Your task is to reproduce, verbatim and without pictures, the lines from the opening of the listing through the line containing "return Vector((X, Y, Z))".

━━━ Data

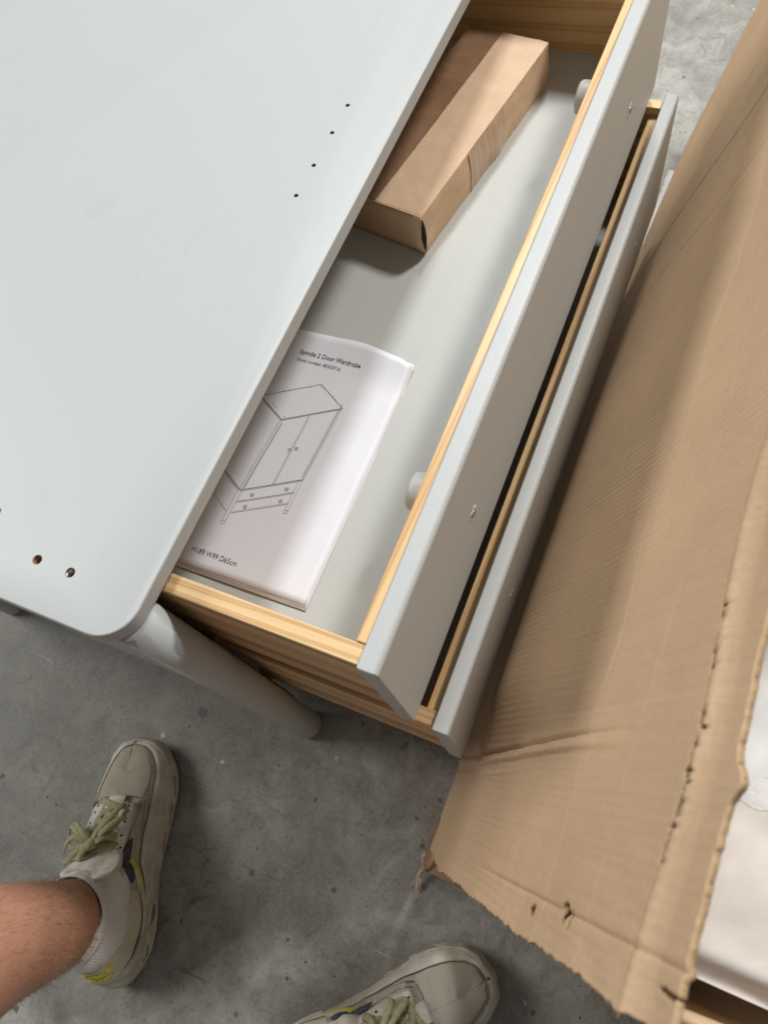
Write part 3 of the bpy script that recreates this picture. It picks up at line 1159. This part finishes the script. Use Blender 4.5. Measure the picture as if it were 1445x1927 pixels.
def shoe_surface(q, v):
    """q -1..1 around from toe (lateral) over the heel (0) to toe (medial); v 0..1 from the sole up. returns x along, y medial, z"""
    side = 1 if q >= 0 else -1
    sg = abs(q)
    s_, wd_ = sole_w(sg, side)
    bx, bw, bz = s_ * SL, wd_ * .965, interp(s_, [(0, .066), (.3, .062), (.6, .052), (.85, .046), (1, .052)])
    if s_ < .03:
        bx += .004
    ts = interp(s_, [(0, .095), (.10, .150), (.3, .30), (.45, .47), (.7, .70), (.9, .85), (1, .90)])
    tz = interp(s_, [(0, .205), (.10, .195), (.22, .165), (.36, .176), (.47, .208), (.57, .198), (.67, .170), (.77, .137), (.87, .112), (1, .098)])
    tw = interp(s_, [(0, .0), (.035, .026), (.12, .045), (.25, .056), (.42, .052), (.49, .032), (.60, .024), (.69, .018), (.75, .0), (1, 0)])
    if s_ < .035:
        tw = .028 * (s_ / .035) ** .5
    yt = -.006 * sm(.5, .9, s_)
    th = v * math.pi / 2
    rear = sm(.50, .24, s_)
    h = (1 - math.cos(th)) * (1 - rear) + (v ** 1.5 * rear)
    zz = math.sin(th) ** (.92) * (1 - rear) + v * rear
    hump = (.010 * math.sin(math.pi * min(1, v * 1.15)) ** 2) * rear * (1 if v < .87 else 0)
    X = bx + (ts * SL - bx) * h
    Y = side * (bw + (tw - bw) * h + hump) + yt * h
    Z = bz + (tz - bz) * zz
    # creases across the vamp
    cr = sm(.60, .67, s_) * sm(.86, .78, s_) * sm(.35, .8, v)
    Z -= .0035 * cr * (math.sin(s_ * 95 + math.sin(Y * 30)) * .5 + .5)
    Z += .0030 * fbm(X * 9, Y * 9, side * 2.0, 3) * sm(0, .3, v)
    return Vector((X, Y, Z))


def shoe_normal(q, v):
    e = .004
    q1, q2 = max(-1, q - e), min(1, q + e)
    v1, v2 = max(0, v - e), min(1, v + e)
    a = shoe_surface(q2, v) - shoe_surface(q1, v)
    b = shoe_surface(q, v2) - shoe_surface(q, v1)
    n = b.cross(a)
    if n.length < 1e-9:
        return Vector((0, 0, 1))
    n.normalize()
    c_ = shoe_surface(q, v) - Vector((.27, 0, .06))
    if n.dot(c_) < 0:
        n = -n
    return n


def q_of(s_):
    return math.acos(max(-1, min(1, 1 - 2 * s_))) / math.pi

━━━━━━

* _Response to the task_
Write part 3 of the bpy script that recreates this picture. It picks up at line 1159. This part finishes the script. Use Blender 4.5. Measure the picture as if it were 1445x1927 pixels.
def shoe_surface(q, v):
    """q -1..1 around from toe (lateral) over the heel (0) to toe (medial); v 0..1 from the sole up. returns x along, y medial, z"""
    side = 1 if q >= 0 else -1
    sg = abs(q)
    s_, wd_ = sole_w(sg, side)
    bx, bw, bz = s_ * SL, wd_ * .965, interp(s_, [(0, .066), (.3, .062), (.6, .052), (.85, .046), (1, .052)])
    if s_ < .03:
        bx += .004
    ts = interp(s_, [(0, .095), (.10, .150), (.3, .30), (.45, .47), (.7, .70), (.9, .85), (1, .90)])
    tz = interp(s_, [(0, .205), (.10, .195), (.22, .165), (.36, .176), (.47, .208), (.57, .198), (.67, .170), (.77, .137), (.87, .112), (1, .098)])
    tw = interp(s_, [(0, .0), (.035, .026), (.12, .045), (.25, .056), (.42, .052), (.49, .032), (.60, .024), (.69, .018), (.75, .0), (1, 0)])
    if s_ < .035:
        tw = .028 * (s_ / .035) ** .5
    yt = -.006 * sm(.5, .9, s_)
    th = v * math.pi / 2
    rear = sm(.50, .24, s_)
    h = (1 - math.cos(th)) * (1 - rear) + (v ** 1.5 * rear)
    zz = math.sin(th) ** (.92) * (1 - rear) + v * rear
    hump = (.010 * math.sin(math.pi * min(1, v * 1.15)) ** 2) * rear * (1 if v < .87 else 0)
    X = bx + (ts * SL - bx) * h
    Y = side * (bw + (tw - bw) * h + hump) + yt * h
    Z = bz + (tz - bz) * zz
    # creases across the vamp
    cr = sm(.60, .67, s_) * sm(.86, .78, s_) * sm(.35, .8, v)
    Z -= .0035 * cr * (math.sin(s_ * 95 + math.sin(Y * 30)) * .5 + .5)
    Z += .0030 * fbm(X * 9, Y * 9, side * 2.0, 3) * sm(0, .3, v)
    return Vector((X, Y, Z))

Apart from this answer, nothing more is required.